Not that prizes and awards should decide the question, but they are indicative of the respect in which some of the writers are held.

I think I’d nominate Athol Fugard for South Africa. He is pretty well known, and has many very well regarded plays.

JM Coetzee or Nadine Gordimer. Coetzee won the Nobel and his novel Disgrace is not only the best single work of fiction I have read in the past decade but it speaks to South Africa’s inherent struggles with race and identity on a number of levels…

Indeed. But if we’re talking novels, then it would be Sir Walter Scott.

No Scots affection for Robert Louis Stevenson?
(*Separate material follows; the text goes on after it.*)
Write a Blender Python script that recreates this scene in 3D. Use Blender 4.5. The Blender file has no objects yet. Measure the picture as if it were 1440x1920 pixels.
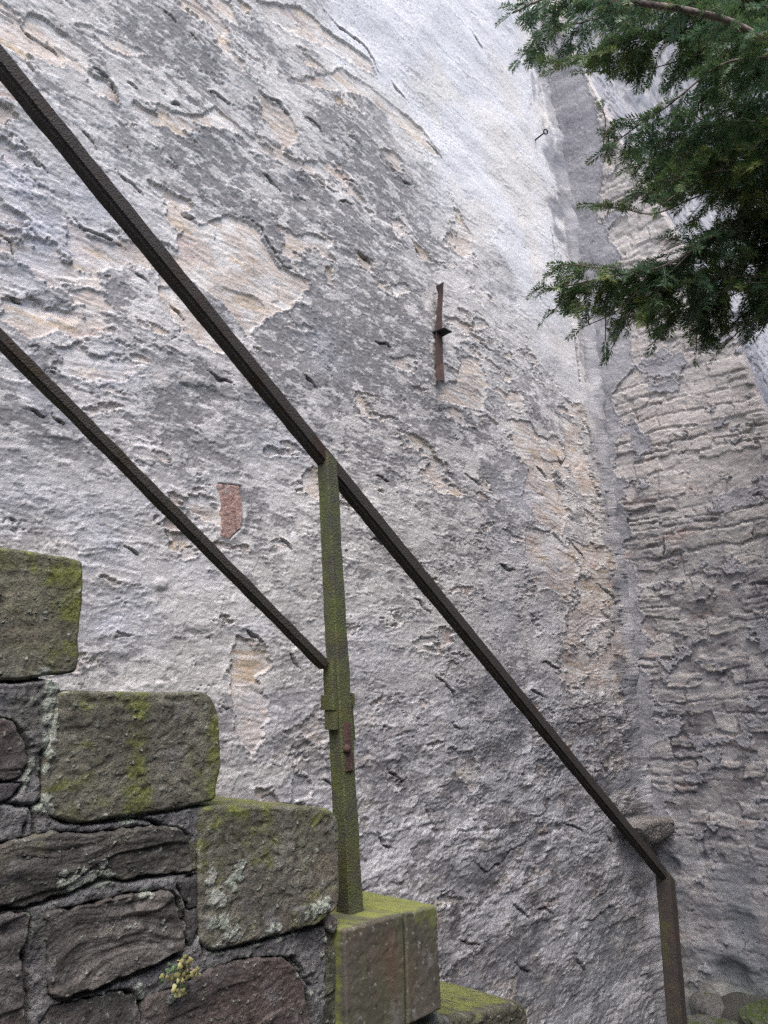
import bpy, bmesh, math, random
import numpy as np
from mathutils import Vector, Matrix

# ------------------------------------------------------------------ camera, light, exposure
sc = bpy.context.scene
F = 1400.0                      # focal length in photo pixels (photo 1440 x 1920)
PITCH, ROLL = math.radians(13.0), math.radians(-2.5)
EYE = np.array([0.0, 0.0, 1.85])
_rt = np.array([1., 0, 0]); _fw = np.array([0, math.cos(PITCH), math.sin(PITCH)]); _up = np.array([0, -math.sin(PITCH), math.cos(PITCH)])
RT = _rt * math.cos(ROLL) + _up * math.sin(ROLL); UP = -_rt * math.sin(ROLL) + _up * math.cos(ROLL); FW = _fw
cam_d = bpy.data.cameras.new("camera"); cam = bpy.data.objects.new("camera", cam_d); sc.collection.objects.link(cam)
cam_d.sensor_fit = 'VERTICAL'; cam_d.sensor_height = 36.0; cam_d.lens = 36.0 * F / 1920.0
cam_d.clip_start = 0.02; cam_d.clip_end = 400
cam.matrix_world = Matrix(((RT[0], UP[0], -FW[0], EYE[0]), (RT[1], UP[1], -FW[1], EYE[1]), (RT[2], UP[2], -FW[2], EYE[2]), (0, 0, 0, 1)))
sc.camera = cam

SUN_EL, SUN_AZ = math.radians(62), math.radians(176)      # azimuth clockwise from +Y
w = bpy.data.worlds.new("World"); sc.world = w; w.use_nodes = True
nt = w.node_tree; bg = nt.nodes["Background"]
sky = nt.nodes.new("ShaderNodeTexSky"); sky.sky_type = 'NISHITA'; sky.sun_disc = False
sky.sun_elevation = SUN_EL; sky.sun_rotation = SUN_AZ; sky.air_density = 1.0; sky.dust_density = 3.5; sky.ozone_density = 1.2
nt.links.new(sky.outputs[0], bg.inputs[0]); bg.inputs[1].default_value = 0.14
sd = bpy.data.lights.new("sun", 'SUN'); sd.energy = 1.0; sd.angle = math.radians(50); sd.color = (1.0, 0.97, 0.94)
so = bpy.data.objects.new("sun", sd); sc.collection.objects.link(so)
_sd = Vector((math.sin(SUN_AZ) * math.cos(SUN_EL), math.cos(SUN_AZ) * math.cos(SUN_EL), math.sin(SUN_EL)))
so.rotation_euler = _sd.to_track_quat('Z', 'Y').to_euler(); so.location = (0, 0, 12)
sc.view_settings.view_transform = 'Standard'; sc.view_settings.look = 'None'
sc.view_settings.exposure = 1.45; sc.view_settings.gamma = 1.0
sc.cycles.use_denoising = False
sc.cycles.max_bounces = 6; sc.cycles.diffuse_bounces = 3; sc.cycles.glossy_bounces = 2; sc.cycles.transmission_bounces = 3

# ------------------------------------------------------------------ frame of the place
AZ = math.radians(41.0)
D = np.array([math.sin(AZ), math.cos(AZ), 0.0])      # along the wall, down the stairs
N = np.array([-math.cos(AZ), math.sin(AZ), 0.0])     # from the lane into the wall
Z3 = np.array([0, 0, 1.0])
DW, DS, DP = 2.02, 1.00, 1.055                         # wall, stair side face, handrail: distance from the eye across the lane

def ray(px, py):
    return (px - 720.0) * RT - (py - 960.0) * UP + F * FW
def on_n(px, py, dist):
    r = ray(px, py); return EYE + r * (dist / (r @ N))
def on_d(px, py, dist):
    r = ray(px, py); return EYE + r * (dist / (r @ D))
def on_z(px, py, z):
    r = ray(px, py); return EYE + r * ((z - EYE[2]) / r[2])
def at(px, py, depth):
    r = ray(px, py); return EYE + r * (depth / F)
def uz(px, py, dist=DW):
    p = on_n(px, py, dist); return np.array([p @ D, p[2]])
def poly_uz(pts, dist=DW):
    return np.array([uz(x, y, dist) for x, y in pts])

# ------------------------------------------------------------------ noise
_T = np.linspace(0, 2 * math.pi, 256, endpoint=False).astype(np.float32)
_GX, _GY = np.cos(_T), np.sin(_T)
def _h(ix, iy, s):
    h = (ix.astype(np.uint32) * np.uint32(374761393) + iy.astype(np.uint32) * np.uint32(668265263) + np.uint32((s * 2246822519) & 0xffffffff))
    h = (h ^ (h >> np.uint32(13))) * np.uint32(1274126177)
    return h ^ (h >> np.uint32(16))
def gn(x, y, s=0):
    x = np.asarray(x, np.float32); y = np.asarray(y, np.float32)
    fx = np.floor(x); fy = np.floor(y); ix = fx.astype(np.int32); iy = fy.astype(np.int32); x = x - fx; y = y - fy
    sx = x * x * x * (x * (x * 6 - 15) + 10); sy = y * y * y * (y * (y * 6 - 15) + 10)
    def c(a, b):
        g = _h(ix + a, iy + b, s) & np.uint32(255); return _GX[g] * (x - a) + _GY[g] * (y - b)
    a = c(0, 0); a += (c(1, 0) - a) * sx; b = c(0, 1); b += (c(1, 1) - b) * sx
    return (a + (b - a) * sy) * 1.5
def fbm(x, y, o=4, s=0, g=0.5, l=2.03):
    t = 0; a = 1.0; n = 0
    for i in range(o):
        t = t + gn(x, y, s + i * 17) * a; n += a; a *= g; x = x * l + 3.1; y = y * l - 1.7
    return t / n * 1.35
def ridge(x, y, o=4, s=0, g=0.5):
    t = 0; a = 1.0; n = 0
    for i in range(o):
        t = t + (1 - 2 * np.abs(gn(x, y, s + i * 13))) * a; n += a; a *= g; x = x * 2.07 + 1.3; y = y * 2.07 + 5.2
    return t / n
def worley(x, y, s=0, jit=0.9):
    x = np.asarray(x, np.float32); y = np.asarray(y, np.float32)
    fx = np.floor(x); fy = np.floor(y); ix = fx.astype(np.int32); iy = fy.astype(np.int32)
    f1 = np.full(x.shape, 9, np.float32); f2 = f1.copy(); idv = np.zeros(x.shape, np.float32)
    for a in (-1, 0, 1):
        for b in (-1, 0, 1):
            h = _h(ix + a, iy + b, s)
            px = fx + a + 0.5 + ((h & np.uint32(1023)).astype(np.float32) / 1023 - 0.5) * jit
            py = fy + b + 0.5 + (((h >> np.uint32(10)) & np.uint32(1023)).astype(np.float32) / 1023 - 0.5) * jit
            d = np.hypot(px - x, py - y); c = d < f1
            f2 = np.where(c, f1, np.minimum(f2, d)); idv = np.where(c, ((h >> np.uint32(20)) & np.uint32(1023)).astype(np.float32) / 1023, idv)
            f1 = np.where(c, d, f1)
    return f1, f2, idv
def ss(a, b, x):
    t = np.clip((x - a) / (b - a), 0, 1); return t * t * (3 - 2 * t)
def mix(a, b, t):
    a = np.asarray(a, np.float32); b = np.asarray(b, np.float32)
    return a + (b - a) * t[..., None]
def sdf(P, x, y):
    """signed distance to a polygon, positive inside; far points are left at -9"""
    P = np.asarray(P); mg = 0.35
    out = np.full(x.shape, -9.0, np.float32)
    m = (x > P[:, 0].min() - mg) & (x < P[:, 0].max() + mg) & (y > P[:, 1].min() - mg) & (y < P[:, 1].max() + mg)
    X = x[m]; Y = y[m]
    if X.size == 0: return out
    d = np.full(X.shape, 1e9); ins = np.zeros(X.shape, bool); n = len(P)
    for i in range(n):
        a = P[i]; b = P[(i + 1) % n]; e = b - a
        wx = X - a[0]; wy = Y - a[1]; t = np.clip((wx * e[0] + wy * e[1]) / (e @ e + 1e-12), 0, 1)
        d = np.minimum(d, (wx - t * e[0]) ** 2 + (wy - t * e[1]) ** 2)
        if abs(e[1]) > 1e-9:
            c = ((a[1] > Y) != (b[1] > Y)) & (X < e[0] * (Y - a[1]) / e[1] + a[0]); ins ^= c
    d = np.sqrt(d); out[m] = np.where(ins, d, -d); return out
def line_d(P, x, y, mg=0.12):
    """distance to an open polyline and the position along it"""
    P = np.asarray(P); out = np.full(x.shape, 9.0, np.float32); side = np.zeros(x.shape, np.float32); par = np.zeros(x.shape, np.float32)
    m = (x > P[:, 0].min() - mg) & (x < P[:, 0].max() + mg) & (y > P[:, 1].min() - mg) & (y < P[:, 1].max() + mg)
    X = x[m]; Y = y[m]
    if X.size == 0: return out, side, par
    d = np.full(X.shape, 1e9); sg = np.zeros(X.shape); pp = np.zeros(X.shape)
    for i in range(len(P) - 1):
        a = P[i]; e = P[i + 1] - a; wx = X - a[0]; wy = Y - a[1]; t = np.clip((wx * e[0] + wy * e[1]) / (e @ e + 1e-12), 0, 1)
        q = (wx - t * e[0]) ** 2 + (wy - t * e[1]) ** 2; c = q < d
        sg = np.where(c, np.sign(e[0] * wy - e[1] * wx), sg); pp = np.where(c, (i + t) / (len(P) - 1), pp); d = np.where(c, q, d)
    out[m] = np.sqrt(d); side[m] = sg; par[m] = pp; return out, side, par

# ------------------------------------------------------------------ objects
def link(name, me, parent=None, mat=None):
    o = bpy.data.objects.new(name, me); sc.collection.objects.link(o)
    if mat is not None: me.materials.append(mat)
    if parent is not None: o.parent = parent
    return o
def tag(o, label=None, cat=None, group=None, kind=None):
    if label: o["label"] = label
    if cat: o["category"] = cat
    if group: o["group"] = group
    if kind: o["kind"] = kind
    return o
def thing(name, label, cat, loc=(0, 0, 0), group=None):
    o = bpy.data.objects.new(name, None); sc.collection.objects.link(o); o.empty_display_size = 0.1
    o.location = loc
    return tag(o, label, cat, group)
def keep(o, parent):
    """world-built mesh under an Empty that is not at the origin"""
    o.parent = parent; o.matrix_parent_inverse = Matrix.Translation(-Vector(parent.location)); return o
def mesh_np(name, co, quads=None, tris=None, col=None, smooth=True):
    me = bpy.data.meshes.new(name); co = np.ascontiguousarray(co, np.float32).reshape(-1, 3)
    me.vertices.add(len(co)); me.vertices.foreach_set("co", co.ravel())
    nq = 0 if quads is None else len(quads); ntr = 0 if tris is None else len(tris)
    li = []; ls = []; lt = []
    if nq: li.append(np.asarray(quads, np.int32).ravel()); ls.append(np.arange(nq) * 4); lt.append(np.full(nq, 4))
    if ntr: li.append(np.asarray(tris, np.int32).ravel()); ls.append(nq * 4 + np.arange(ntr) * 3); lt.append(np.full(ntr, 3))
    li = np.concatenate(li).astype(np.int32); ls = np.concatenate(ls).astype(np.int32); lt = np.concatenate(lt).astype(np.int32)
    me.loops.add(len(li)); me.loops.foreach_set("vertex_index", li)
    me.polygons.add(len(ls)); me.polygons.foreach_set("loop_start", ls); me.polygons.foreach_set("loop_total", lt)
    me.polygons.foreach_set("use_smooth", np.full(len(ls), smooth))
    me.update(calc_edges=True)
    if col is not None:
        c = np.ones((len(co), 4), np.float32); c[:, :3] = np.clip(np.asarray(col).reshape(-1, 3), 0.005, 0.9)
        a = me.color_attributes.new("Tint", 'FLOAT_COLOR', 'POINT'); a.data.foreach_set("color", c.ravel())
    return me
def grid_quads(nu, nv, flip=False):
    i = np.arange(nu - 1)[:, None] * nv + np.arange(nv - 1)[None, :]; i = i.ravel()
    q = np.stack([i, i + nv, i + nv + 1, i + 1], 1)
    return q[:, ::-1] if flip else q
def axis(stops):
    """coordinates through (position, spacing) stops with the spacing changing smoothly"""
    out = [stops[0][0]]
    for (a, sa), (b, sb) in zip(stops, stops[1:]):
        while out[-1] < b - 1e-6:
            t = min(1, max(0, (out[-1] - a) / (b - a))); out.append(min(b, out[-1] + sa + (sb - sa) * t))
    return np.array(out, np.float32)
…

I think Stevenson was the more romantic character, but Scott the more important writer. But, yeah, maybe Stevenson’s stories are more readable than Scott’s these days…
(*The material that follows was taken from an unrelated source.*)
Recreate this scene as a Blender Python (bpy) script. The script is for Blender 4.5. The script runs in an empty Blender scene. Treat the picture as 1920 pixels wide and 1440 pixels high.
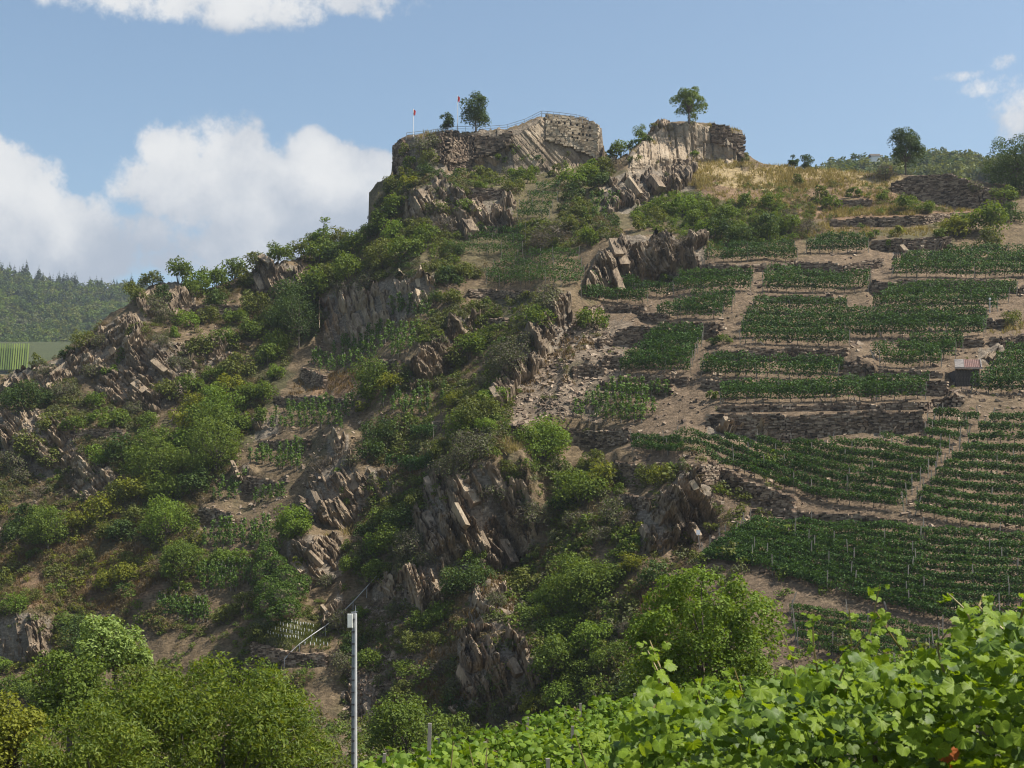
import bpy, bmesh, math, random
import numpy as np
from mathutils import Vector, Matrix

random.seed(7)
RNG = np.random.default_rng(11)
sc = bpy.context.scene
C = sc.collection

# ------------------------------------------------------------------ camera
F, U0, V0 = 2600.0, 960.0, 1000.0          # focal length and eye level of the view, in photo pixels
cd = bpy.data.cameras.new('camera')
cam = bpy.data.objects.new('camera', cd)
C.objects.link(cam)
cam.location = (0, 0, 0)
cam.rotation_euler = (math.radians(90), 0, 0)
cd.sensor_width = 36
cd.lens = 36 * F / 1920
cd.shift_y = (V0 - 720) / 1920
cd.clip_start = 0.1
cd.clip_end = 6000
cd.dof.use_dof = True
cd.dof.focus_distance = 170
cd.dof.aperture_fstop = 13.0
sc.camera = cam
sc.render.engine = 'CYCLES'
sc.cycles.use_denoising = True
sc.cycles.denoiser = 'OPENIMAGEDENOISE'
sc.cycles.denoising_input_passes = 'RGB_ALBEDO_NORMAL'
sc.cycles.denoising_prefilter = 'ACCURATE'
sc.cycles.use_adaptive_sampling = True
sc.cycles.adaptive_threshold = 0.02
sc.cycles.max_bounces = 4
sc.cycles.diffuse_bounces = 2
sc.cycles.glossy_bounces = 2
sc.cycles.transmission_bounces = 4
sc.cycles.volume_bounces = 0
sc.cycles.sample_clamp_indirect = 4
sc.cycles.filter_width = 1.1
sc.view_settings.view_transform = 'Standard'
sc.view_settings.look = 'None'
sc.view_settings.exposure = 0.62
sc.view_settings.gamma = 1.0

# ------------------------------------------------------------------ sun and sky
SUN = Vector((0.57, -0.09, 0.81)).normalized()
ld = bpy.data.lights.new('sun', 'SUN')
ld.energy = 5.0
ld.angle = math.radians(0.53)
ld.color = (1.0, 0.945, 0.86)
sun = bpy.data.objects.new('sun', ld)
C.objects.link(sun)
sun.rotation_euler = SUN.to_track_quat('Z', 'Y').to_euler()
sun.location = (60, 20, 120)

world = bpy.data.worlds.new('World')
sc.world = world
world.use_nodes = True
wn, wl = world.node_tree.nodes, world.node_tree.links
wn.clear()

def az_el(u, v):
    a = math.atan((u - U0) / F)
    return a, math.atan((V0 - v) / F * math.cos(a))

# clouds: puffs (centre u, v, half-width, half-height in photo pixels, weight)
PUFFS = [(400, 350, 235, 150, 1.0), (600, 345, 180, 100, 1.0), (330, 290, 110, 80, .9), (250, 340, 85, 80, .8),
         (575, 285, 95, 62, .8), (560, 420, 190, 70, .8),
         (20, 420, 150, 150, 1.0), (150, 460, 170, 120, 1.0), (-80, 340, 130, 110, 1.0), (270, 430, 95, 55, .8),
         (100, 340, 45, 60, .4), (190, 420, 110, 80, .7), (400, 470, 160, 50, .7), (30, 540, 330, 70, .9), (540, 450, 62, 40, .8), (330, 490, 130, 45, .7), (480, 430, 260, 85, .75), (300, 440, 200, 75, .7), (680, 350, 110, 90, .8), (100, 520, 200, 60, .8),
         (250, 0, 210, 50, .5), (470, 5, 230, 62, .5), (660, 0, 150, 48, .4),
         (1910, 150, 120, 28, .35), (1885, 120, 40, 28, .3), (1960, 190, 100, 80, .4), (1810, 142, 80, 14, .2)]

g = bpy.data.node_groups.new('cloud_field', 'ShaderNodeTree')
g.interface.new_socket('Vector', in_out='INPUT', socket_type='NodeSocketVector')
g.interface.new_socket('Density', in_out='OUTPUT', socket_type='NodeSocketFloat')
gn, gl = g.nodes, g.links
gi, go = gn.new('NodeGroupInput'), gn.new('NodeGroupOutput')

def gm(op, a, b=None, c=None):
    n = gn.new('ShaderNodeMath'); n.operation = op
    for k, s in enumerate((a, b, c)):
        if s is None: continue
        if isinstance(s, (int, float)): n.inputs[k].default_value = s
        else: gl.new(s, n.inputs[k])
    return n.outputs[0]
sep = gn.new('ShaderNodeSeparateXYZ'); gl.new(gi.outputs[0], sep.inputs[0])
azn = gm('ARCTAN2', sep.outputs[0], sep.outputs[1])
eln = gm('ARCSINE', sep.outputs[2])
nzd = gn.new('ShaderNodeTexNoise'); nzd.inputs['Scale'].default_value = 9; nzd.inputs['Detail'].default_value = 7
nzd.inputs['Roughness'].default_value = 0.66
gl.new(gi.outputs[0], nzd.inputs['Vector'])
nbig = gn.new('ShaderNodeTexNoise'); nbig.inputs['Scale'].default_value = 3.1; nbig.inputs['Detail'].default_value = 2
gl.new(gi.outputs[0], nbig.inputs['Vector'])
cmb = gn.new('ShaderNodeCombineXYZ'); gl.new(azn, cmb.inputs[0]); gl.new(eln, cmb.inputs[1])
field = None
for (u, v, ru, rv, w) in PUFFS:
    a0, e0 = az_el(u, v)
    ra, re = ru / F * 0.95, rv / F * 0.95
    vm = gn.new('ShaderNodeVectorMath'); vm.operation = 'MULTIPLY_ADD'
    gl.new(cmb.outputs[0], vm.inputs[0]); vm.inputs[1].default_value = (1 / ra, 1 / re, 0); vm.inputs[2].default_value = (-a0 / ra, -e0 / re, 0)
    dt = gn.new('ShaderNodeVectorMath'); dt.operation = 'DOT_PRODUCT'
    gl.new(vm.outputs[0], dt.inputs[0]); gl.new(vm.outputs[0], dt.inputs[1])
    b = gm('MULTIPLY_ADD', dt.outputs['Value'], -(w + .25), w)
    field = b if field is None else gm('MAXIMUM', field, b)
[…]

The greatest playwright for Spain is generally held to be Félix Lope de Vega, called “el Fénix de los ingenios” (the phoenix of theaters). You can read a translation of his most famous drama here. He wrote so many plays that only relatively few get performed, not because the rest are bad but simply because there’s So. Much.

He was one of the most important writers of the Spanish “golden century”, along with Cervantes (whose Quijote created a new genre or two), Quevedo, Góngora and Calderón de la Barca. Cervantes is the most important writer in prose; Quevedo and Góngora have been fighting for the position of foremost poet for the last 5 centuries (they hated each other’s guts); Calderón’s “La Vida es Sueño” (“life is but a dream”) is considered by many to be allllmost as good as Lope’s Fuenteovejuna. Personally I don’t like Calderón or Góngora, but any of those guys had so much influence in Spanish letters that it’s hard to conceive how would we ever have gotten a Bécquer, Espronceda, García Lorca or the Machado brothers without them.

True, but Alan Paton is probably better known internationally.

The problem with the U.S. is that Shakespeare is still our Shakespeare. Though he never stepped foot on our soil, he’s still revered as the giant wordsmith of the English language. I’m sure Shakespeare is still taught in more American classrooms than any American writer.

But if I have to choose someone local, I guess it’s Twain, though there’s plenty of competition from Poe, Hawthorne, Melville, Whitman, Fitzgerald and many others.

Every one of them is known outside of France. And Hugo dwarfs all the others.

I was going to say this. Mark Twain/Samuel Clemens. (Although he’s arguably our Oscar Wilde; I’m not sure we have a Shakespeare yet.)